# SOURCE DATA
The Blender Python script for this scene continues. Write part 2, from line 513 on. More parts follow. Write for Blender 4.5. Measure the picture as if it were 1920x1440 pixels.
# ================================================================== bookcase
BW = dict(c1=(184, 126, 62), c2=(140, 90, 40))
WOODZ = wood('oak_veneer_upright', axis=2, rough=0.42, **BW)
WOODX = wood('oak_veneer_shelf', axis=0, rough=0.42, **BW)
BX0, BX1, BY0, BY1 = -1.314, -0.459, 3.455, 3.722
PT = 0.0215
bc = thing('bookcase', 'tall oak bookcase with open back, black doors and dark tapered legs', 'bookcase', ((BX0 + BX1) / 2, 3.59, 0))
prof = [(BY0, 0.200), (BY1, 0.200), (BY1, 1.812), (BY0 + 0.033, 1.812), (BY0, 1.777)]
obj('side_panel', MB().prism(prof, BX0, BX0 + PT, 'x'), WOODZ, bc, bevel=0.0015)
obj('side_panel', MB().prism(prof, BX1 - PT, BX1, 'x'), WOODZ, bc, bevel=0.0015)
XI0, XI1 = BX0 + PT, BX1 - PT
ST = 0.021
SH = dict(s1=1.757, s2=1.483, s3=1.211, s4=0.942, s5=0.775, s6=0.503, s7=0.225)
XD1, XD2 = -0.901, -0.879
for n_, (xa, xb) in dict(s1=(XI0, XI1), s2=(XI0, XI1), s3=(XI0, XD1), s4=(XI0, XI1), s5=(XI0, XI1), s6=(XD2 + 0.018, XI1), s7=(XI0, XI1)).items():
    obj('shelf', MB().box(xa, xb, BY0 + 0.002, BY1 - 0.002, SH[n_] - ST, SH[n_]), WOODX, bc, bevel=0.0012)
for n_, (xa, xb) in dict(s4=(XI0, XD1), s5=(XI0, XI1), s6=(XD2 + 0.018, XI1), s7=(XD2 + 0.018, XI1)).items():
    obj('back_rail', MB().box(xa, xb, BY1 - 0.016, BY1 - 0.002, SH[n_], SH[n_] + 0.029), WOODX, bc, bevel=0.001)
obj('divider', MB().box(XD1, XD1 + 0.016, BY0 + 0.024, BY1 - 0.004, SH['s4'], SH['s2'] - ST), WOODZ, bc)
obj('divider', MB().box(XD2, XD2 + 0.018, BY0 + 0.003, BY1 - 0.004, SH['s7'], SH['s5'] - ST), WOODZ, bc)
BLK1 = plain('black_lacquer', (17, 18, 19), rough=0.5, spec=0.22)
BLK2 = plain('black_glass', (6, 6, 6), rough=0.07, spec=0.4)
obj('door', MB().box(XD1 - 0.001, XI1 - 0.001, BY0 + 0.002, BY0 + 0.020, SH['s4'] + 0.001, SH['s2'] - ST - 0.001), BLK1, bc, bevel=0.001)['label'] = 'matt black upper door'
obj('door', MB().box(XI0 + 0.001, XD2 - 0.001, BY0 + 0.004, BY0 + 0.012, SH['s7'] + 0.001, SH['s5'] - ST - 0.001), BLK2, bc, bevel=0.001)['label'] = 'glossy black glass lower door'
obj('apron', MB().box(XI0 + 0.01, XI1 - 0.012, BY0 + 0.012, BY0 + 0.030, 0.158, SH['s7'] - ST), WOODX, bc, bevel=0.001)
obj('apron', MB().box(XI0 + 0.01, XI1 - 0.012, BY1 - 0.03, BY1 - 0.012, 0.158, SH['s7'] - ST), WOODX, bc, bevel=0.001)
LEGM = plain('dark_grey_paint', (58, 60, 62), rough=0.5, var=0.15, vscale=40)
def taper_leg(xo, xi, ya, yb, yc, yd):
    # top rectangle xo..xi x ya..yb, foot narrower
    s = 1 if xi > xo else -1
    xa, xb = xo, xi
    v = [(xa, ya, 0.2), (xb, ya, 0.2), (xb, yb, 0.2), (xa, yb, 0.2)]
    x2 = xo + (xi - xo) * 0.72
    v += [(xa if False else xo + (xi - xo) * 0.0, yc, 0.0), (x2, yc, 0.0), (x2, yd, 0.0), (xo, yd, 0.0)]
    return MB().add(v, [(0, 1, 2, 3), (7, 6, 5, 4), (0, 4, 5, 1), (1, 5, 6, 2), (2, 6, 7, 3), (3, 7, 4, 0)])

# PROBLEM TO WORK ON
Would you copy out each line exactly as written?

# TASK OUTPUT
The Blender Python script for this scene continues. Write part 2, from line 513 on. More parts follow. Write for Blender 4.5. Measure the picture as if it were 1920x1440 pixels.
# ================================================================== bookcase
BW = dict(c1=(184, 126, 62), c2=(140, 90, 40))
WOODZ = wood('oak_veneer_upright', axis=2, rough=0.42, **BW)
WOODX = wood('oak_veneer_shelf', axis=0, rough=0.42, **BW)
BX0, BX1, BY0, BY1 = -1.314, -0.459, 3.455, 3.722
PT = 0.0215
bc = thing('bookcase', 'tall oak bookcase with open back, black doors and dark tapered legs', 'bookcase', ((BX0 + BX1) / 2, 3.59, 0))
prof = [(BY0, 0.200), (BY1, 0.200), (BY1, 1.812), (BY0 + 0.033, 1.812), (BY0, 1.777)]
obj('side_panel', MB().prism(prof, BX0, BX0 + PT, 'x'), WOODZ, bc, bevel=0.0015)
obj('side_panel', MB().prism(prof, BX1 - PT, BX1, 'x'), WOODZ, bc, bevel=0.0015)
XI0, XI1 = BX0 + PT, BX1 - PT
ST = 0.021
SH = dict(s1=1.757, s2=1.483, s3=1.211, s4=0.942, s5=0.775, s6=0.503, s7=0.225)
XD1, XD2 = -0.901, -0.879
for n_, (xa, xb) in dict(s1=(XI0, XI1), s2=(XI0, XI1), s3=(XI0, XD1), s4=(XI0, XI1), s5=(XI0, XI1), s6=(XD2 + 0.018, XI1), s7=(XI0, XI1)).items():
    obj('shelf', MB().box(xa, xb, BY0 + 0.002, BY1 - 0.002, SH[n_] - ST, SH[n_]), WOODX, bc, bevel=0.0012)
for n_, (xa, xb) in dict(s4=(XI0, XD1), s5=(XI0, XI1), s6=(XD2 + 0.018, XI1), s7=(XD2 + 0.018, XI1)).items():
    obj('back_rail', MB().box(xa, xb, BY1 - 0.016, BY1 - 0.002, SH[n_], SH[n_] + 0.029), WOODX, bc, bevel=0.001)
obj('divider', MB().box(XD1, XD1 + 0.016, BY0 + 0.024, BY1 - 0.004, SH['s4'], SH['s2'] - ST), WOODZ, bc)
obj('divider', MB().box(XD2, XD2 + 0.018, BY0 + 0.003, BY1 - 0.004, SH['s7'], SH['s5'] - ST), WOODZ, bc)
BLK1 = plain('black_lacquer', (17, 18, 19), rough=0.5, spec=0.22)
BLK2 = plain('black_glass', (6, 6, 6), rough=0.07, spec=0.4)
obj('door', MB().box(XD1 - 0.001, XI1 - 0.001, BY0 + 0.002, BY0 + 0.020, SH['s4'] + 0.001, SH['s2'] - ST - 0.001), BLK1, bc, bevel=0.001)['label'] = 'matt black upper door'
obj('door', MB().box(XI0 + 0.001, XD2 - 0.001, BY0 + 0.004, BY0 + 0.012, SH['s7'] + 0.001, SH['s5'] - ST - 0.001), BLK2, bc, bevel=0.001)['label'] = 'glossy black glass lower door'
obj('apron', MB().box(XI0 + 0.01, XI1 - 0.012, BY0 + 0.012, BY0 + 0.030, 0.158, SH['s7'] - ST), WOODX, bc, bevel=0.001)
obj('apron', MB().box(XI0 + 0.01, XI1 - 0.012, BY1 - 0.03, BY1 - 0.012, 0.158, SH['s7'] - ST), WOODX, bc, bevel=0.001)
LEGM = plain('dark_grey_paint', (58, 60, 62), rough=0.5, var=0.15, vscale=40)
def taper_leg(xo, xi, ya, yb, yc, yd):
    # top rectangle xo..xi x ya..yb, foot narrower
    s = 1 if xi > xo else -1
    xa, xb = xo, xi
    v = [(xa, ya, 0.2), (xb, ya, 0.2), (xb, yb, 0.2), (xa, yb, 0.2)]
    x2 = xo + (xi - xo) * 0.72
    v += [(xa if False else xo + (xi - xo) * 0.0, yc, 0.0), (x2, yc, 0.0), (x2, yd, 0.0), (xo, yd, 0.0)]
    return MB().add(v, [(0, 1, 2, 3), (7, 6, 5, 4), (0, 4, 5, 1), (1, 5, 6, 2), (2, 6, 7, 3), (3, 7, 4, 0)])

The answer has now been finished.